**Exercise:** Begin at the first line below and copy each line exactly, ending with the line where "random.seed(4)" appears.

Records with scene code
★ ★ ★ ★

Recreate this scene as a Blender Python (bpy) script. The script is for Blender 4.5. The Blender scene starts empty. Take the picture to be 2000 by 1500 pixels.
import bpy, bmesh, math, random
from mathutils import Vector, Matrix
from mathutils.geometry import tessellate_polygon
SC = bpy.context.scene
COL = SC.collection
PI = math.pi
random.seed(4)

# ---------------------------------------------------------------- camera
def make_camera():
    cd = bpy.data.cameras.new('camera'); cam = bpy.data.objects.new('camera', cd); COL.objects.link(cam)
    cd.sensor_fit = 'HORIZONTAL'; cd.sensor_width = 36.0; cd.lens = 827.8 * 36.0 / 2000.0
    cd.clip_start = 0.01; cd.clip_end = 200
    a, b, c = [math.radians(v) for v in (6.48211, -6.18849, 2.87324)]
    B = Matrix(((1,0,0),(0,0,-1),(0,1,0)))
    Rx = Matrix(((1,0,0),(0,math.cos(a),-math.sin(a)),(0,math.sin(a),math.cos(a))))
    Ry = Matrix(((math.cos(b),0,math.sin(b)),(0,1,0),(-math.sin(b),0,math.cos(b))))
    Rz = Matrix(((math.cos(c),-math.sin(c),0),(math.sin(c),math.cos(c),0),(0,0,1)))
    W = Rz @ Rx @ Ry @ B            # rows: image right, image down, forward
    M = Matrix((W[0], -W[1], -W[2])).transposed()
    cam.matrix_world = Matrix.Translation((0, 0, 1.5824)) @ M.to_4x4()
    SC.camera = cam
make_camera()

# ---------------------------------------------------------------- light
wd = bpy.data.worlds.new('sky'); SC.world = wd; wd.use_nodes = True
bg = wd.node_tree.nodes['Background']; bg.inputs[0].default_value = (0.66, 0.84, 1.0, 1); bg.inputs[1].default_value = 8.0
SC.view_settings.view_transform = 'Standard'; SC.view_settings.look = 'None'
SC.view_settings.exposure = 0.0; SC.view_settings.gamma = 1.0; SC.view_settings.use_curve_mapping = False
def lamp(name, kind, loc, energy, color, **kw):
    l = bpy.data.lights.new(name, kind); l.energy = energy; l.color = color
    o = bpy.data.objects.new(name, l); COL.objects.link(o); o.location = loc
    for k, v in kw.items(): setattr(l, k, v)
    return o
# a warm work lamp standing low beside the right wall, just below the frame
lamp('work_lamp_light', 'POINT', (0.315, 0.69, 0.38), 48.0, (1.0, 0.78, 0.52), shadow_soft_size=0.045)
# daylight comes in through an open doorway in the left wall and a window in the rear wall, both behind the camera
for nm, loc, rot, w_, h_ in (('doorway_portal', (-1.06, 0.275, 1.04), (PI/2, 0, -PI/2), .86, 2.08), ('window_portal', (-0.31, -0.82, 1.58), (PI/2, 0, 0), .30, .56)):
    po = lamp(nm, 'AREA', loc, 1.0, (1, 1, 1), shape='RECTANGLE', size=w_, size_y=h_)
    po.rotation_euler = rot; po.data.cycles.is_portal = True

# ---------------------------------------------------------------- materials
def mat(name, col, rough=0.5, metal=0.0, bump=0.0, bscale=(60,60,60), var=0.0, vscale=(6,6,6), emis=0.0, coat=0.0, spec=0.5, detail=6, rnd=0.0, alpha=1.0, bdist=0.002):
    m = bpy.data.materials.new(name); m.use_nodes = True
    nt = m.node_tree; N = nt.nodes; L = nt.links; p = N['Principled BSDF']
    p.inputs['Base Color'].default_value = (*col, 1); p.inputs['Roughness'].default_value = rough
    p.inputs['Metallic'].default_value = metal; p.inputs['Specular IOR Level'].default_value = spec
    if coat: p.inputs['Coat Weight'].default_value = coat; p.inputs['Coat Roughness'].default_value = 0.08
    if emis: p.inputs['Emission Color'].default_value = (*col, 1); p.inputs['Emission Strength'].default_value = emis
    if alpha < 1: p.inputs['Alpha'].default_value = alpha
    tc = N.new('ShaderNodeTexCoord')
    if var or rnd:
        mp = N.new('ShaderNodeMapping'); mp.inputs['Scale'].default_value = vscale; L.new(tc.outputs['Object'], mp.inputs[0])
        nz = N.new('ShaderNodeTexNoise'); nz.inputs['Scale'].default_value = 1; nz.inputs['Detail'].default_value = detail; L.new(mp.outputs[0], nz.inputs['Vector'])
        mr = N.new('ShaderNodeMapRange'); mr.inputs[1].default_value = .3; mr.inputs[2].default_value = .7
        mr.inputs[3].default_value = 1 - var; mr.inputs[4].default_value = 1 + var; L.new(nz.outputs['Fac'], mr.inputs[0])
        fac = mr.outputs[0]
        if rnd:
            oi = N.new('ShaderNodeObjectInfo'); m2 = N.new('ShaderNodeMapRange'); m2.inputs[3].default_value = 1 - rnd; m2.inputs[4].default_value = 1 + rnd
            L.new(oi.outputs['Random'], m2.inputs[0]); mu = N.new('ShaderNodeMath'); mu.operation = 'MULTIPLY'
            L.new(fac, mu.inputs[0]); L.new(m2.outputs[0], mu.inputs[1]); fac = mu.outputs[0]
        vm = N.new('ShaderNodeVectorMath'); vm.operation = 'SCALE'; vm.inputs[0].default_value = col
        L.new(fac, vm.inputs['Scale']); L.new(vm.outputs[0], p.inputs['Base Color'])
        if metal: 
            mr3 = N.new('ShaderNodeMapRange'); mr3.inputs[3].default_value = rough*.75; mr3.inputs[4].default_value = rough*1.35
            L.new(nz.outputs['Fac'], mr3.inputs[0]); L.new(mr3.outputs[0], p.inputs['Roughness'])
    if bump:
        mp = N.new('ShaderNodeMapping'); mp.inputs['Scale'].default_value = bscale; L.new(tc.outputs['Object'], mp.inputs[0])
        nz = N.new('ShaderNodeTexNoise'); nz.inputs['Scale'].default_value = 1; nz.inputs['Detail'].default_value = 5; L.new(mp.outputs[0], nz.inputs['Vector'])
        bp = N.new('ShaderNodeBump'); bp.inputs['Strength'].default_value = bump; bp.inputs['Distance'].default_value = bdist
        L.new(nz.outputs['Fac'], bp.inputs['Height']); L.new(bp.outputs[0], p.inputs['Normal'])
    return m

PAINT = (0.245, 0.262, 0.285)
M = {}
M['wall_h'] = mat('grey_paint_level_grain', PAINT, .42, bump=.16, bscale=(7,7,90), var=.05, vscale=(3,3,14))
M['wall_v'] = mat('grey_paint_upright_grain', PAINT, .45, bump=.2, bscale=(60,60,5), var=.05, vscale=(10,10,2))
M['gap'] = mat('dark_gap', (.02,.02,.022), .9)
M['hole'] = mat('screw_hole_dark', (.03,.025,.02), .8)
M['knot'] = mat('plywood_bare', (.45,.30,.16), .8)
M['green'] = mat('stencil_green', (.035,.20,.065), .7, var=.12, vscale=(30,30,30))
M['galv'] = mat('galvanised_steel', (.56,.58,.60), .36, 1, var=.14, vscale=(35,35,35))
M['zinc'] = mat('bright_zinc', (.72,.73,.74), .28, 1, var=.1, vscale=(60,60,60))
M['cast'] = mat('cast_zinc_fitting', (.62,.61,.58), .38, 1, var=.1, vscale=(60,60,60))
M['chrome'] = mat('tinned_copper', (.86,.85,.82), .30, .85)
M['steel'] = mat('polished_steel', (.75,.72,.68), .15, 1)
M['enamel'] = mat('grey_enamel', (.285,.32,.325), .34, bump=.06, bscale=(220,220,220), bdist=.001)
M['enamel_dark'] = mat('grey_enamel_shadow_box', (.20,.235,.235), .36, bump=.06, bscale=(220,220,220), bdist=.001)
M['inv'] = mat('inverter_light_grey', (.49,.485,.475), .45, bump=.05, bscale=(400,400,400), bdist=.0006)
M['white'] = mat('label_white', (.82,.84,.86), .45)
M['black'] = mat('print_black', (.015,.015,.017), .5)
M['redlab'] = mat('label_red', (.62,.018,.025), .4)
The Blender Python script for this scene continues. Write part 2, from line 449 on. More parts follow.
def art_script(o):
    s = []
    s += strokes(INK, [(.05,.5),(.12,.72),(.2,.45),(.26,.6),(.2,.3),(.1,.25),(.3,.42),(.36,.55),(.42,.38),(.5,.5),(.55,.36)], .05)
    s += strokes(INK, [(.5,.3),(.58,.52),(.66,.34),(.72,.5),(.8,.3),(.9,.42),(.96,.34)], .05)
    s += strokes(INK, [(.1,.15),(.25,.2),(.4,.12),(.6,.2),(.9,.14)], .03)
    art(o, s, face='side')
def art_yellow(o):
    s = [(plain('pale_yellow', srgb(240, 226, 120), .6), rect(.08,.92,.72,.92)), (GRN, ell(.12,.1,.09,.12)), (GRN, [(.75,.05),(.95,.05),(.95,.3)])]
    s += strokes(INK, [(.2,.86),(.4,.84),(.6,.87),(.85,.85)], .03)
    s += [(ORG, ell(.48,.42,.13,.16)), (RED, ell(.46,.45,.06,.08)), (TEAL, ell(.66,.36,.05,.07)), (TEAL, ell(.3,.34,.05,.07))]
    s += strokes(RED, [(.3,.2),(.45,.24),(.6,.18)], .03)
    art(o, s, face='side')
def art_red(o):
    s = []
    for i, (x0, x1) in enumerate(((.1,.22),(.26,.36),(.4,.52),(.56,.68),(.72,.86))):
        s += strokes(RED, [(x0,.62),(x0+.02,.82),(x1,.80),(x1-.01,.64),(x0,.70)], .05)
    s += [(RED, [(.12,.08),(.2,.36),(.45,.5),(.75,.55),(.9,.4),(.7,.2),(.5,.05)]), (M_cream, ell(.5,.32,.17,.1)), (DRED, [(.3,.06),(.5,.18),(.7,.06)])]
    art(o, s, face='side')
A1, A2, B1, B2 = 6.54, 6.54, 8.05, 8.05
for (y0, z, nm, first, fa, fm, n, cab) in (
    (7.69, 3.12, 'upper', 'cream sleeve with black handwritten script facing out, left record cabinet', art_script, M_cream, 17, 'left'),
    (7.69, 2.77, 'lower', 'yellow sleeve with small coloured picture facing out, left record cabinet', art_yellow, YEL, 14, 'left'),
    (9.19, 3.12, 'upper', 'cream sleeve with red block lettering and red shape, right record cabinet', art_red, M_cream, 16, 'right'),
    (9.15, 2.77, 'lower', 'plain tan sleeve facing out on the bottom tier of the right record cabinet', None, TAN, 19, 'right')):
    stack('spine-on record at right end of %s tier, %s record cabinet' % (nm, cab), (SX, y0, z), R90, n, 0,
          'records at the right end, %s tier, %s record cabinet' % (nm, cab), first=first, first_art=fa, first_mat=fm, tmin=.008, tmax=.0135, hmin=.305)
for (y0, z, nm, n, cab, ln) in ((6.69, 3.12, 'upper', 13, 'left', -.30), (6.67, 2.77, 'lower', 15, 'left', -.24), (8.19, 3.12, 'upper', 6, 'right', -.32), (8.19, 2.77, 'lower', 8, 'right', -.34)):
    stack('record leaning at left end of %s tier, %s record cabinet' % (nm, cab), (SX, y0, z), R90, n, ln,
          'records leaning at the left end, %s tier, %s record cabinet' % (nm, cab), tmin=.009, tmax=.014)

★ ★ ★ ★

**Task output:**
Recreate this scene as a Blender Python (bpy) script. The script is for Blender 4.5. The Blender scene starts empty. Take the picture to be 2000 by 1500 pixels.
import bpy, bmesh, math, random
from mathutils import Vector, Matrix
from mathutils.geometry import tessellate_polygon
SC = bpy.context.scene
COL = SC.collection
PI = math.pi
random.seed(4)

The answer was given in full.